In November 1941, 2,000 young Canadian soldiers crossed the Pacific Ocean and landed in Hong Kong to fight the Japanese army, which was occupying the then-British Crown Colony. More than 500 of them never returned home.
George S. MacDonell had just turned 18 when he quit high school and answered the call from the Canadian government for volunteers to fight in World War II. "We suddenly found ourselves in a culture which had been writing sophisticated poetry before Canada was discovered," the 93-year-old veteran recalled in an interview at his home in Toronto. "Our time on the island was a wonderful experience at one of the crossroads of the world."
That "wonderful experience" would end the next month. On Dec 8, the same morning the Japanese attacked the US naval base at Pearl Harbor, 80,000 Japanese soldiers backed by airplanes and a naval force attacked Hong Kong.

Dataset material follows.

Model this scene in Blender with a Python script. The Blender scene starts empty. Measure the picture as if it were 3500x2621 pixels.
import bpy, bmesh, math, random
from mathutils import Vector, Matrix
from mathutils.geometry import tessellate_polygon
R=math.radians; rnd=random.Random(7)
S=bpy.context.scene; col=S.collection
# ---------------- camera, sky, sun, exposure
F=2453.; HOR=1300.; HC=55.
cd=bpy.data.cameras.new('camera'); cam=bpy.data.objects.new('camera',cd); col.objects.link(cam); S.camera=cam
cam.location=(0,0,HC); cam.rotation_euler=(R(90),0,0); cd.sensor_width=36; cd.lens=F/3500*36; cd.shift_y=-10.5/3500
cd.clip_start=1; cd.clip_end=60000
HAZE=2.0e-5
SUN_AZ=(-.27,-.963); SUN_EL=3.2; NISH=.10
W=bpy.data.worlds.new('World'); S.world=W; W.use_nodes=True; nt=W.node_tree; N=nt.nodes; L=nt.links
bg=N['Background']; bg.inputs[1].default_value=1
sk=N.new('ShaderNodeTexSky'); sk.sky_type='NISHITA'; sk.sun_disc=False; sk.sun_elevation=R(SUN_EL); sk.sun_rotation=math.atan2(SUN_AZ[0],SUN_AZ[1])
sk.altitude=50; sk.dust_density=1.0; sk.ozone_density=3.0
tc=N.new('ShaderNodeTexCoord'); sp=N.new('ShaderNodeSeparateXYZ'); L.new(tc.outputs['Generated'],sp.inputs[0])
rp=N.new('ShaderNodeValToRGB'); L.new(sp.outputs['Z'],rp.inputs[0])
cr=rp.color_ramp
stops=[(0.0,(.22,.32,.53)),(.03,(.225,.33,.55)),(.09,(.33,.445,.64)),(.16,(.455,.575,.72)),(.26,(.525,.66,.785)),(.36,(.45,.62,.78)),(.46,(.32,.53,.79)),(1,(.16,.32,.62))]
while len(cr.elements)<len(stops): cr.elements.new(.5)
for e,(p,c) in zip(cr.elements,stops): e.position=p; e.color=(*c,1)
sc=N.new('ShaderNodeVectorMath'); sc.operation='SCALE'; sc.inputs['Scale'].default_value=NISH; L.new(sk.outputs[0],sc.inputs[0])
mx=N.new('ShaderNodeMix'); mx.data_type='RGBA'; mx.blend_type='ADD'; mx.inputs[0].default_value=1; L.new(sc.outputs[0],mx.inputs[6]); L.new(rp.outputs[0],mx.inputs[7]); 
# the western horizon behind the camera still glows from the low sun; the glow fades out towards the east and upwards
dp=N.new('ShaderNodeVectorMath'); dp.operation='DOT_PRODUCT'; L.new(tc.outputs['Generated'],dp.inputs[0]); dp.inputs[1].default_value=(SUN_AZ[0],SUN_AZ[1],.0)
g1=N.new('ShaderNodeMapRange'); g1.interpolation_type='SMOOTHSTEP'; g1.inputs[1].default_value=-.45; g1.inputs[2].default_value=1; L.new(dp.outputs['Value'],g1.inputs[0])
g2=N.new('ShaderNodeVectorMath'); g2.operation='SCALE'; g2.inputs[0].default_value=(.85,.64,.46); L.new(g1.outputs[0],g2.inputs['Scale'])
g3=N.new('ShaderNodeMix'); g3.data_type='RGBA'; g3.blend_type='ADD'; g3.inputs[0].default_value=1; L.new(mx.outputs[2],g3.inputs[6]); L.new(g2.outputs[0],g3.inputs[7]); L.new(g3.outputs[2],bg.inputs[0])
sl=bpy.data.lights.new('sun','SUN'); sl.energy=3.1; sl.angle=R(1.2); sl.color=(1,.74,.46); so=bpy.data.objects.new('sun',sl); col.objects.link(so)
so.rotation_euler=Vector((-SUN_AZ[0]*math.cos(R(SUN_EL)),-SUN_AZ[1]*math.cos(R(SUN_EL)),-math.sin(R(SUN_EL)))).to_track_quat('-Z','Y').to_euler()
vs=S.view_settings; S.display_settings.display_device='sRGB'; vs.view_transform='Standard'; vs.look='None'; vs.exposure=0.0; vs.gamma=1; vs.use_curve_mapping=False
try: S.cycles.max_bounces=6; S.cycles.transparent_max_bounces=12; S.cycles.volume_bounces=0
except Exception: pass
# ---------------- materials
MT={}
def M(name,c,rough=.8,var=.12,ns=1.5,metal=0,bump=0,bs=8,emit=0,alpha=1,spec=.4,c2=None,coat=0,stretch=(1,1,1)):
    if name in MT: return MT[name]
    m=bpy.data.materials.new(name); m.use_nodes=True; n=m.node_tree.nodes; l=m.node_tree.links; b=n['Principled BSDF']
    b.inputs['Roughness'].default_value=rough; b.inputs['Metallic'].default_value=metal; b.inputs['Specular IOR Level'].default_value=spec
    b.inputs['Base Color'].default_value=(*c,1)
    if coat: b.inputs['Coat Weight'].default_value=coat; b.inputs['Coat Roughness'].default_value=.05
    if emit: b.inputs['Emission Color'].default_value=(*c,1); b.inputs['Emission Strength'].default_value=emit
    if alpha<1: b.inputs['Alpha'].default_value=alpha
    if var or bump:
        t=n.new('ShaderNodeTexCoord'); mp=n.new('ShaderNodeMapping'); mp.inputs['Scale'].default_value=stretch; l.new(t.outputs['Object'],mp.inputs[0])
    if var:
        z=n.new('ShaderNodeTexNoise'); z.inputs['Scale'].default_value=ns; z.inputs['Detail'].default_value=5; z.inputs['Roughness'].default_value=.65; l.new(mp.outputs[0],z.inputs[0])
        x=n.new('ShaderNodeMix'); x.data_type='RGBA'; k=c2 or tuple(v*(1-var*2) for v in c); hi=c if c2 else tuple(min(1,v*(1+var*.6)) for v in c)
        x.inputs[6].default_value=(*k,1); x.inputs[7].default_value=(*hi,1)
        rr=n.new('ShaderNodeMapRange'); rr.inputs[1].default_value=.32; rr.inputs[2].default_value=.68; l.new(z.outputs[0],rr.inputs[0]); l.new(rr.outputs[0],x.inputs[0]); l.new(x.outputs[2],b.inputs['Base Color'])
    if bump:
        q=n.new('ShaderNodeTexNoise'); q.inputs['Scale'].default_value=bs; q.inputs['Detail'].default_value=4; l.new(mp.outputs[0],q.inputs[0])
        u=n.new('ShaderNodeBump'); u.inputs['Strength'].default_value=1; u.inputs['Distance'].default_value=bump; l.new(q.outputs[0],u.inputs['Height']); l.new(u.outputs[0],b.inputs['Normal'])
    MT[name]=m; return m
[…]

"We didn't know that the Japanese were going to try invading the entire area of Asia. We didn't believe that the Japanese were so foolish as to take on China, Great Britain, the United States, Australia and Canada," said the veteran of the Royal Canadian Rifle Regiment.
About a week into the battle, the Allied forces - volunteer Chinese troops, plus units from Canada, Britain and India - received a message from Britain's wartime prime minister, Winston Churchill, that read: "Do everything you can to buy time, but never surrender. Do not give up the island. Fight with the Chinese as long as you can, and harm the Japanese army as much as you can."
Surrender and captivityBut the Japanese military force was too great. On Christmas Day, after 17 days of fighting, the Canadians were defeated, and the British governor of Hong Kong ordered them to surrender.
"We never put our hands in the air to the Japanese, and never laid down arms until ordered to do so," MacDonell said. "The Royal Rifles never quit during the battle in Hong Kong or in those ghastly prison camps in the following years."
The fighting in Hong Kong ended with many casualties for the Canadians, with 290 men killed and 493 wounded. Following the battle, MacDonell and his compatriots would spend almost four years in Japanese prison camps in Hong Kong and Japan.
The POWs were sent to a camp in Hong Kong at Sham Shui Po, and the worse the prison conditions became, the more determined the men of the Royal Rifles were not to crack, according to MacDonell.
During the Canadians' time in the camp, members of a Chinese anti-Japanese guerrilla force planned to attack the occupiers, rescue all the prisoners and take them to China.
"But disaster struck. The Japanese discovered the plot and those young officers were tortured and executed," MacDonell said.
After about a year in captivity in Hong Kong, the Canadian prisoners were sent to a camp at Kawasaki, a suburb of Yokohama in Japan. They worked as slave labor in the Nippon Kokan shipyard, the largest in Japan, where freighters and naval vessels were built.